なんばには何度も行った。豚まんやたこ焼き、その他のコスパ最高のご飯屋さんや昼飲み処。

2人ともお酒が好きなので昼飲みはしょっちゅう。

ほろ酔い気分で昼間にデートすると楽しさ倍増って感じでお勧めします。

通天閣のある新世界とか阪神尼崎の商店街とか梅田とか、本当に昼飲み出来る場所が多かった。

 

そこで、本場の味を知ったのが「どてやき」「串カツ」「たこ焼き」「お好み焼き」「豚まん」などの一般的にいうB級グルメ

もう慣れたけど、初めて食べたときは本当に美味しかった!

 

でもね、一番美味しいのはやっぱり彼女の手料理なんだよな!

里芋の煮っころがし、きんぴらごぼう、だし巻き玉子、ハンバーグ、おでん、茶碗蒸しとか挙げたらキリがないけど、最高なのは自家製チャーシューとお好み焼き!

料理が嫌いなくせに、いざ作るとどれも旨い!

しかも、全てが目分量で作ってく姿を見たときに、才能あるのに勿体ないって思ったもんだ。

 

あとは、当時俺が住んでた博多にも何度も来てくれた。

俺の行きつけのお店に連れていって『俺には、こんな可愛い彼女が居るんだ!』って密かに自慢してた。

勿論、口には出さないが、自慢してた。

 

俺の行きつけの店以外に、博多では屋台やラーメン屋さんやもつ鍋屋さんとかによく行った。
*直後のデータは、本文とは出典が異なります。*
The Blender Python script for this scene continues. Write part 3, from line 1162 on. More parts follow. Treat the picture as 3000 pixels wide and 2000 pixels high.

そこで、本場のもつ鍋の味を知った彼女は感動してがっついてた。

驚いてたのが、初めて博多に来たときの初めての食事で、水炊きを見たときだなぁ。

関西で水炊きは、ただの水だから白濁の旨味たっぷりのスープを見たときは『何これ!?』って感じになってた。

 

そんなこんなで、なかなか逢えないけど逢えたときは美味しいもの食べて、美味しいお酒を飲んで、下手だけど好きな歌唄って、楽しく2人で過ごしてた。

 

あっそうそう、俺に独り飲みを教えてくれたのは彼女!

一人ではファミレスにも入れない俺に

「色んな人と話せるから独り飲み楽しいと思うよ。」

と言って、勧めてくれた。

最初の飛び込んだのは、当時住んでいた賃貸マンションの一階にある個人経営の居酒屋さん。

彼女と電話しながら、飛び込んだ。

「マンションの一階に居酒屋さんがあるんだけど、ここに飛び込んで見ようかなぁ」

「入っちゃえ!」

「でも勇気が出ない…。」

「取り敢えずお店の前に行こう!」

「分かった。ん?お店のドアは中が見えない感じの普通のドアなんだけど…『勇気を出して開けてみてください。』って書いてあるぞ(笑)」

「君のことだ!、さぁ行ってこい!」

と言う感じで、俺は独り飲みデビューしたのであった。